P.S. I bought the caliper shown in the featured image at this year’s Nashua Tool Show thinking of the Studley Tool Cabinet.
P.P.S. I bought the now famous poster from Robin Lee as part of the EAIA Annual Meeting Auction — now I just have to find some time to make a proper frame for it, so I can proudly hang it up out in the shop.
P.P.P.S I don’t have a direct association with the Lost Art Press other than Chris being a friend of mine and having bought a ton of stuff from LAP over the years. The links above generate no income for me and are provided for your ease in finding the book and DVD.

4 thoughts on “Virtuoso DVD”

  1. The organization shown in that cabinet is rocket science to me whose organizational skills are greatly lacking. I’m going to order the DVD just so that I can savor Studley’s ability to not only organize but create art from organization.

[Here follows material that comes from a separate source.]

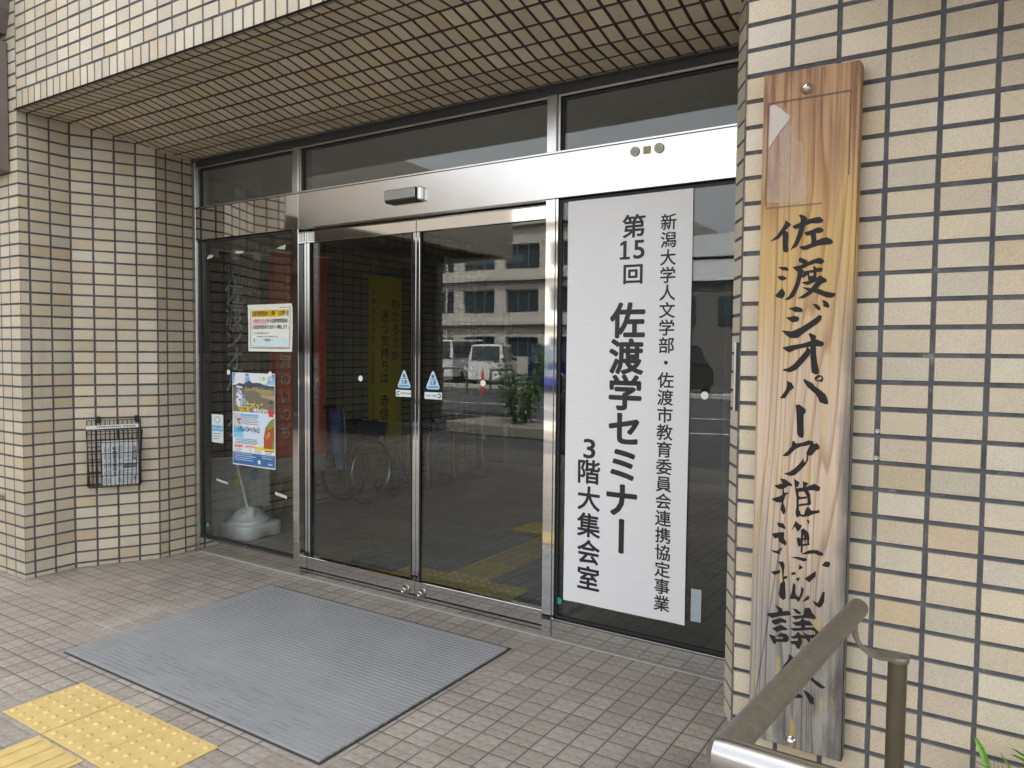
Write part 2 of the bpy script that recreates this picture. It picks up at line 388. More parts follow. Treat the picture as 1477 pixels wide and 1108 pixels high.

  2. Bill, I have always considered the Studley toolchest the “Holy Grail” for woodworkers and tool collectors. I have both the book and the DVD. The only fault I have with the DVD is that I would like to have seen shots of the contents and construction of the small drawers in the chest. From the book I know some are miniature reflections of the chest in their construction and gizmosity. Others have tool parts and bits and bobs of stuff that Mr. Studley couldn’t get rid of or thought he might need sometime. I’m sure that has a familiar to most of us.

    1. Hi Thomas,
      Thank you for the note. I agree I would have liked to have seen the drawers and how they were constructed as part of the video. I too suffer from that same affliction — I can’t seem to part easily with odds and ends as I think they may come in handy at some point.